La scomparsa di un padre, una bambina che lo attende. La speranza di un ritorno che si trasforma nel tempo in qualcos'altro, un'indagine ideale che si muove lungo le rive di un lago e gli spazi del non detto. Una sparizione che non trova giustificazioni se non nella misura della distanza tra i membri di una famiglia che, come tante, è andata in pezzi. Una vita a metà, ambigua e bivalente come quella degli anfibi, capaci di procedere verso la terraferma pur restando indissolubilmente legati all'acqua che li ha generati. L'estate delle rane arriva a seminare falsi ricordi, a stravolgere l'esistenza di madre e figlia.

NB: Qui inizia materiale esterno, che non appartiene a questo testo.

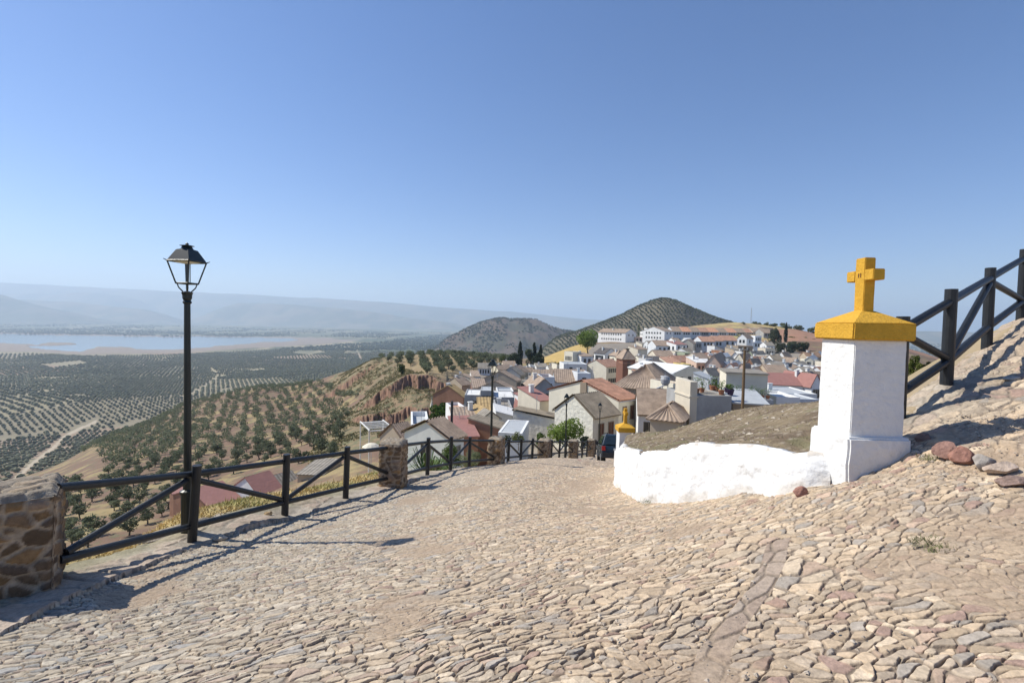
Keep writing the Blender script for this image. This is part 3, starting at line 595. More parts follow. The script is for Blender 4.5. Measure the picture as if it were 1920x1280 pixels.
def cross_pillar(x, y, zb, zp, zs, s, label, cat='cross pillar'):
    """x, y: near left corner of the shaft; zb base, zp top of plinth, zs top of shaft; s shaft width"""
    root = empty('cross_pillar', (x, y, zb), 0, label, cat, 'whitewashed pillars with a yellow cross'); k = s / 0.5
    hp, hs = zp - zb, zs - zb; pw = 0.055 * k
    subbox('plinth', -pw, s + pw + .01, -pw, s + pw, -0.45, hp, 'whitewash', root, tap=0.012 * k, bev=0.02, amp=0.007, seed=3)
    subbox('shaft', 0, s, 0, s, hp - 0.02, hs, 'whitewash', root, tap=0.004, bev=0.008, amp=0.004, seed=5)
    ov = 0.045 * k; rim = 0.165 * k; apx = 0.125 * k
    cap = subbox('cap', -ov, s + ov, -ov, s + ov, hs, hs + rim, 'yellow_paint', root, tap=0.0, bev=0.012, amp=0.004, seed=7)
    m = MB(); c = s / 2; q = 0.055 * k; zt = hs + rim - 0.006; o2 = ov - 0.006
    m.add([(-o2, -o2, zt), (s + o2, -o2, zt), (s + o2, s + o2, zt), (-o2, s + o2, zt), (c - q, c - q, zt + apx), (c + q, c - q, zt + apx), (c + q, c + q, zt + apx), (c - q, c + q, zt + apx)],
          [(0, 1, 5, 4), (1, 2, 6, 5), (2, 3, 7, 6), (3, 0, 4, 7), (4, 5, 6, 7)]); m.build('cap_slope', MATS['yellow_paint'], cap)
    z0 = zt + apx - 0.01; cr = 0.053 * k; cy = 0.066 * k
    bar = subbox('cross_upright', c - cr, c + cr, c - cy, c + cy, z0, z0 + 0.525 * k, 'yellow_paint', root, n=4, bev=0.006, amp=0.002, seed=9)
    za = z0 + 0.30 * k; ar = 0.185 * k
    subbox('cross_arm', c - cr - 0.003, c + cr + 0.003, c - ar, c - cy + 0.001, za, za + 0.105 * k, 'yellow_paint', bar, n=3, bev=0.006, amp=0.002, seed=11)
    subbox('cross_arm', c - cr - 0.003, c + cr + 0.003, c + cy - 0.001, c + ar, za, za + 0.105 * k, 'yellow_paint', bar, n=3, bev=0.006, amp=0.002, seed=13)
    m = MB()
    for dy in (-0.016, 0.012): m.box(c - cr - 0.0065, c - cr - 0.001, c + dy * k - 0.003, c + dy * k + 0.003, za + 0.035 * k, za + 0.075 * k)
    m.build('carved_mark', MATS['shutter_brown'], bar)
    return root
c1 = at(1597, 760, 4.62)
cross_pillar(c1.x, 4.62, at(1583, 912, 4.56).z, at(1590, 821, 4.56).z, at(1601, 637, 4.62).z, 0.505, 'large white pillar with yellow cap and yellow cross, right foreground')
c2 = at(1161, 830, 19.0)
cross_pillar(c2.x, 19.0, at(1160, 880, 19).z, at(1160, 851, 19).z, at(1160, 810, 19).z, 0.56, 'small distant white pillar with yellow cross beside the parked car')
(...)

Allora cercare un uomo diviene cercare un senso, nel tentativo disperato di colmare l'assenza per raggiungere la fase adulta attraverso una metamorfosi dolorosa e irrinunciabile. In "Vita degli anfibi", Piero Balzoni padroneggia abilmente, grazie a uno stile candido ma al tempo stesso feroce, la tematica della memoria. Restituisce lacerti di ricordi che scavano voragini nell'intrecciato temporale della protagonista e restano impressi lungo il solco di un impietoso enigma.
Proposto da Paolo Di Paolo al Premio Strega 2023 con la seguente motivazione:
«Come ogni autentico scrittore sa, un romanzo si gioca tutto sulla voce. Quella che prende possesso della pagina in Vita degli anfibi di Piero Balzoni non è solo persuasiva e avvolgente, ma è anche portatrice di una speciale intelligenza narrativa. È insieme la voce di una bambina, di una ragazza, di una donna; condensa tempi diversi di una stessa vita (come d'altra parte è per una voce umana reale) facendo avvertire lo scarto fra l'uno e l'altro, come un'intermittenza o un singhiozzo. Questa voce racconta un'assenza, la interroga, la analizza: un padre che all'improvviso scompare, si sottrae, e non lascia traccia. La figlia cresce in una orfanezza che suppone e pretende che sia transitoria: insistendo a cercare indizi, segni, nei giornali e dappertutto. Aspetta, e in quell'attesa il tempo passa, e produce memoria. La vera sostanza di queste pagine, e di ogni impresa letteraria. Il paesaggio lacustre interviene, parla, ma con una sua lingua indecifrabile. È affascinante come Balzoni - per via di stile - riesca a impedire al suo stesso romanzo di farsi risoluzione di un enigma. Perché la posta in gioco è più alta, e più emozionante; la sfida è raccontare in modo inusuale come si cresce, o si comincia a invecchiare, nell'epoca prolungata di una perdita, nell'essere e restare senza qualcuno. Monchi, spezzati. La verità non riguarda solo i personaggi: rimanda ai lettori la sensazione di essersi visti allo specchio - nell'attendere (futuro o già in corso) chi non può tornare. E misteriosamente, quasi inspiegabilmente, seguitando a vivere.»